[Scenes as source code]
● ● ● ●
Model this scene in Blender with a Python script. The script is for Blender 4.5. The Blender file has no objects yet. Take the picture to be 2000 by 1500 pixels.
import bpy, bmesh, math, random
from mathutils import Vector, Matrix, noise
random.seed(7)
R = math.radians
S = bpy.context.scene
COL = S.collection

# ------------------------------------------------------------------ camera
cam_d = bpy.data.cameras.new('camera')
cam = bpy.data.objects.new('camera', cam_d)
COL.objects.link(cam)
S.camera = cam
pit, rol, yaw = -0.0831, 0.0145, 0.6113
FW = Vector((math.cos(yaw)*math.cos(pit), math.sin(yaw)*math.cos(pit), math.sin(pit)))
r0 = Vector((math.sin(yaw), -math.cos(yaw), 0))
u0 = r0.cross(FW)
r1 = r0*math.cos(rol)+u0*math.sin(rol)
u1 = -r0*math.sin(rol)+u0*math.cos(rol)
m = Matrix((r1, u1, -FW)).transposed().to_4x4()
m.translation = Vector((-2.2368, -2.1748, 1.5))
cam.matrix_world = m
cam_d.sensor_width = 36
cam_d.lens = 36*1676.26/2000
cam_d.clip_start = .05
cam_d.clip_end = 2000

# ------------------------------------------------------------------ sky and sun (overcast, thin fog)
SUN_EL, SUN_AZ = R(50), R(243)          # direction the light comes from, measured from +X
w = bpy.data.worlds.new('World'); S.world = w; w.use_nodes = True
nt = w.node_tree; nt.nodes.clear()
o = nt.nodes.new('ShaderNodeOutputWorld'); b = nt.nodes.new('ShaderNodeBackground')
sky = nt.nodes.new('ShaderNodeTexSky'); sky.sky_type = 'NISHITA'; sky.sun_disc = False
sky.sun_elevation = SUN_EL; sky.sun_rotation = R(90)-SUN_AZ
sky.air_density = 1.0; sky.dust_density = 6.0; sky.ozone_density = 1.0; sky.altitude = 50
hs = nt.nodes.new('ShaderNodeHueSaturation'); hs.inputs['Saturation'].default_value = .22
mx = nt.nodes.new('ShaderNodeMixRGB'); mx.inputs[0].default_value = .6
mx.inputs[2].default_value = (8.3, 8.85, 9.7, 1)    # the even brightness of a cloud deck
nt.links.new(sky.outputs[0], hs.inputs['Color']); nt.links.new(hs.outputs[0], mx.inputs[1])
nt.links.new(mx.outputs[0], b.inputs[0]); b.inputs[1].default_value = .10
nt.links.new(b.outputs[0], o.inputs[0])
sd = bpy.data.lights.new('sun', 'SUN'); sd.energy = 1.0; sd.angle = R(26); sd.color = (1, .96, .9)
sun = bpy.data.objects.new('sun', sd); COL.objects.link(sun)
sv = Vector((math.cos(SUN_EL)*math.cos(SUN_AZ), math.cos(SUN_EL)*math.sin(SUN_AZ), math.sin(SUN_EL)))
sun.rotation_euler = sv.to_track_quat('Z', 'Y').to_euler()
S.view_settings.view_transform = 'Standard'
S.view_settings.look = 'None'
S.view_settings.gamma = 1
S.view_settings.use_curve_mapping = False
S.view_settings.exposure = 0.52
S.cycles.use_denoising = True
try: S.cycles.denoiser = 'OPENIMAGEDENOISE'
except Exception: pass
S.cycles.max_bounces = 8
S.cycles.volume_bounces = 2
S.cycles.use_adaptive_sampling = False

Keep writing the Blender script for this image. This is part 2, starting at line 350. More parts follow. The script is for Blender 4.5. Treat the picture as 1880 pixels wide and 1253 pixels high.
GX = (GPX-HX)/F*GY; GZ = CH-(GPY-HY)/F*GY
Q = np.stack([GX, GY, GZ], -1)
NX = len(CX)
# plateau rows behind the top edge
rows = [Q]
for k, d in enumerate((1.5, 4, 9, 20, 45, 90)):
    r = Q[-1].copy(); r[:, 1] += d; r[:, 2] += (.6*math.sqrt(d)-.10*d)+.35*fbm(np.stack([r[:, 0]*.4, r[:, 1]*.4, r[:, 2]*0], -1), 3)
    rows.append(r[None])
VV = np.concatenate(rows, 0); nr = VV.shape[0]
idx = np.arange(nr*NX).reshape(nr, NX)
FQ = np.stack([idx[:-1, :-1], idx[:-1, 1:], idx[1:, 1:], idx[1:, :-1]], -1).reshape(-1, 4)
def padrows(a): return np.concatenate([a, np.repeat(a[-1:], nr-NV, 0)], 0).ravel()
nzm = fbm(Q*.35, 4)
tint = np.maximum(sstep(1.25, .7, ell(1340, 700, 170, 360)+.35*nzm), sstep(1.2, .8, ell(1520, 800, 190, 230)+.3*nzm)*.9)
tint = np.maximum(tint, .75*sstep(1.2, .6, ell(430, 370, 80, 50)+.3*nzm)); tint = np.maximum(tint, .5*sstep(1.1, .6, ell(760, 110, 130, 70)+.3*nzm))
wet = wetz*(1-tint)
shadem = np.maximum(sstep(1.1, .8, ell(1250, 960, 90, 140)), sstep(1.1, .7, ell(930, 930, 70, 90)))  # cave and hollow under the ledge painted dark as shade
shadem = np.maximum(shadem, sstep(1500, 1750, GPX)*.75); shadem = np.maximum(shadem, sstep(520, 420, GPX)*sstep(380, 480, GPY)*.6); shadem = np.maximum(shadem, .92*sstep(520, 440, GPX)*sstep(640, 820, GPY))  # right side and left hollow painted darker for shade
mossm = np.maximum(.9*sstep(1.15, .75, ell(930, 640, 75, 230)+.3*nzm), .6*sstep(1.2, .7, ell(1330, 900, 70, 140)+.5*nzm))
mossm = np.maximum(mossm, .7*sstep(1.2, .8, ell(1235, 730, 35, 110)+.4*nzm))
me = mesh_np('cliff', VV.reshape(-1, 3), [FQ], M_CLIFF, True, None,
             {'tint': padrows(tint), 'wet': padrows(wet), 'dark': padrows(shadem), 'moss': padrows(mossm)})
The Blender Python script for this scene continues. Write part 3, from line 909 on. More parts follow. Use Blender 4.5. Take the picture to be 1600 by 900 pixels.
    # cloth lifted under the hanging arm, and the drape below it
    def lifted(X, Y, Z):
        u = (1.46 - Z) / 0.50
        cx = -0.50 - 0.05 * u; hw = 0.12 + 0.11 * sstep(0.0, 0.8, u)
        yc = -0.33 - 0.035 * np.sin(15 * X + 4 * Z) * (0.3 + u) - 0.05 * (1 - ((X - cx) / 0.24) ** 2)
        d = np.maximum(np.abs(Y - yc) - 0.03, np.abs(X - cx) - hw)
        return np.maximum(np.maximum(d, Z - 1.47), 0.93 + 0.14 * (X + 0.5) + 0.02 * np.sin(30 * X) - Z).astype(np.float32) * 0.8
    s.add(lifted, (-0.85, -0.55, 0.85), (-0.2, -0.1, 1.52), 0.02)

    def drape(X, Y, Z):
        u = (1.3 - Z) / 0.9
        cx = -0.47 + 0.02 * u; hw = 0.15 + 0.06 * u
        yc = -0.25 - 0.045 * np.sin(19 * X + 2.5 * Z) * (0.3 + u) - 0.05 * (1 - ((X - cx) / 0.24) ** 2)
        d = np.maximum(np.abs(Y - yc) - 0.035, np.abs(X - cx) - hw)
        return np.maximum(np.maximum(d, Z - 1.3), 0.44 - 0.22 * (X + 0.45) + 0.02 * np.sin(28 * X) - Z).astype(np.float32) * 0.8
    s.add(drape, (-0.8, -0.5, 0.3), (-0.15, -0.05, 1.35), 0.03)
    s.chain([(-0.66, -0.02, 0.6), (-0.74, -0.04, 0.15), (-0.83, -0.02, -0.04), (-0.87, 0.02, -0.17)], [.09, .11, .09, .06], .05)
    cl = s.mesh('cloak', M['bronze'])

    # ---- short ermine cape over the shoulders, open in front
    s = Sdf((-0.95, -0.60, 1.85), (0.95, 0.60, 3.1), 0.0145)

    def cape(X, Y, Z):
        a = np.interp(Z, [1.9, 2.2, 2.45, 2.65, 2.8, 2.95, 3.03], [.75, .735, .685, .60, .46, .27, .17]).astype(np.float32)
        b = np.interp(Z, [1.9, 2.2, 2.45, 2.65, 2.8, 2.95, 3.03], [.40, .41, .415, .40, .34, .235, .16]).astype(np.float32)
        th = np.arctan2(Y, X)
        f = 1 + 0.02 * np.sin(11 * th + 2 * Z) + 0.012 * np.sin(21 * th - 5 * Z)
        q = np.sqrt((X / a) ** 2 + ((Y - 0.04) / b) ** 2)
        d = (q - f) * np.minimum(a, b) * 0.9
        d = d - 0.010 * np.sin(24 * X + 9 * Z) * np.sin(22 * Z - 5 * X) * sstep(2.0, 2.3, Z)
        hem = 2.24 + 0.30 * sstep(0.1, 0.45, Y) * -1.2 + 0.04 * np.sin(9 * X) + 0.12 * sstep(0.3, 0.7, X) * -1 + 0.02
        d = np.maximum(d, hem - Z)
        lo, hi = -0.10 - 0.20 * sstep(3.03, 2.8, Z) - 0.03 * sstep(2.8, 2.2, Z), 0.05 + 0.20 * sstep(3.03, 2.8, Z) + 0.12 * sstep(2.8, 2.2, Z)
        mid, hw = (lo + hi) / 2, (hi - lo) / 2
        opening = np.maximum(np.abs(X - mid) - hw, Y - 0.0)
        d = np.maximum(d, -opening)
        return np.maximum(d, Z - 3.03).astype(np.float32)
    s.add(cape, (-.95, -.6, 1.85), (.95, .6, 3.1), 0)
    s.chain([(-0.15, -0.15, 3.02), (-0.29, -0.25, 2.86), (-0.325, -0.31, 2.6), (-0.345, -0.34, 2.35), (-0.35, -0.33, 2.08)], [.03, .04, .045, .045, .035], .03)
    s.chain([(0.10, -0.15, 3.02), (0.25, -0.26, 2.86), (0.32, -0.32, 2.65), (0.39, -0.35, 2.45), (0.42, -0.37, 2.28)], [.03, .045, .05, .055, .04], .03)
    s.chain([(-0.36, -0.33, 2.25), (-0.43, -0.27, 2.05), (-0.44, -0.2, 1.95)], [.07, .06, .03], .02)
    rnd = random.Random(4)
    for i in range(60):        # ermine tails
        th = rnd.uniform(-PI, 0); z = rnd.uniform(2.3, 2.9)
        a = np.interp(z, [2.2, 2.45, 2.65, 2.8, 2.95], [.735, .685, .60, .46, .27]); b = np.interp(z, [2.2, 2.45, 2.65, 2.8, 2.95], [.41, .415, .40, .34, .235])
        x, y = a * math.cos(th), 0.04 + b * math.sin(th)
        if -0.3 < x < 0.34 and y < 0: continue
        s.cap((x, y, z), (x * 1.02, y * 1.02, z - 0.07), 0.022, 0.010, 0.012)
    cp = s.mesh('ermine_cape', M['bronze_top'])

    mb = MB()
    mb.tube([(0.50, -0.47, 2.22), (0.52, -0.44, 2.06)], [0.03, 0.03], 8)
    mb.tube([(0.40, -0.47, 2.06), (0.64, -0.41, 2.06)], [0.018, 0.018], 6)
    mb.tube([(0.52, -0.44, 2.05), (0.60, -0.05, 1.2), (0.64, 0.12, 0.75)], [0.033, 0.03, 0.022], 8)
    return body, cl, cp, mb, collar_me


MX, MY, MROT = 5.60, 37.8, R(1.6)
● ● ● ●
▸ **Exercise requirements**:
Return exactly, please, the lines of the material from the first one down to and including the line where "COL = S.collection" appears.

▸ **Result of the exercise**:
Model this scene in Blender with a Python script. The script is for Blender 4.5. The Blender file has no objects yet. Take the picture to be 2000 by 1500 pixels.
import bpy, bmesh, math, random
from mathutils import Vector, Matrix, noise
random.seed(7)
R = math.radians
S = bpy.context.scene
COL = S.collection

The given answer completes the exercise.